Costing & recipes
Every recipe carries a real cost per unit, built from its ingredient lines. Here's where each number comes from and how to keep it honest.
What a recipe holds
A recipe is its name, a category, what it yields (quantity + unit), free-text instructions (numbered into steps automatically), total time, and its ingredient lines. Recipes also carry allergens — pick from the standard EU-14 list — and free-text tags with autocomplete.
How ingredient lines are costed
Each line picks one of four costing modes:
- Inventory item — the strongest option. The line pulls the item's average unit cost and converts units automatically (grams to kilos, cups to milliliters). When a new purchase shifts the item's average cost, the recipe follows.
- Manual amount — a fixed cost you type in.
- Uncosted — counted in the recipe, ignored in the math.

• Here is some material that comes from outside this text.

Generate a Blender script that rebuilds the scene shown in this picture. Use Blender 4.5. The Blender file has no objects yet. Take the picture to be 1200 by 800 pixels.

- Sub-recipe — the line is another recipe's output (croissant dough inside an almond croissant), and that recipe's full cost rolls up into this one.
Labor
Recipes take a labor time in minutes. Whether labor counts toward recipe cost is a bakery-wide switch: Include labor in recipe cost, in Settings.
Margin and price
Butterbase computes the cost per unit from the lines above, and you set the sell price. The margin shows as a percentage — green when the price covers cost, red when a bake is losing money. That red badge is the whole reason this app exists.
Categories
Categories are managed in Settings → Categories — create, merge, reorder, and archive them there, and every recipe stays consistent.
Scaling a bake
The scale preview recalculates quantities and costs for a bigger or smaller batch without touching the recipe itself.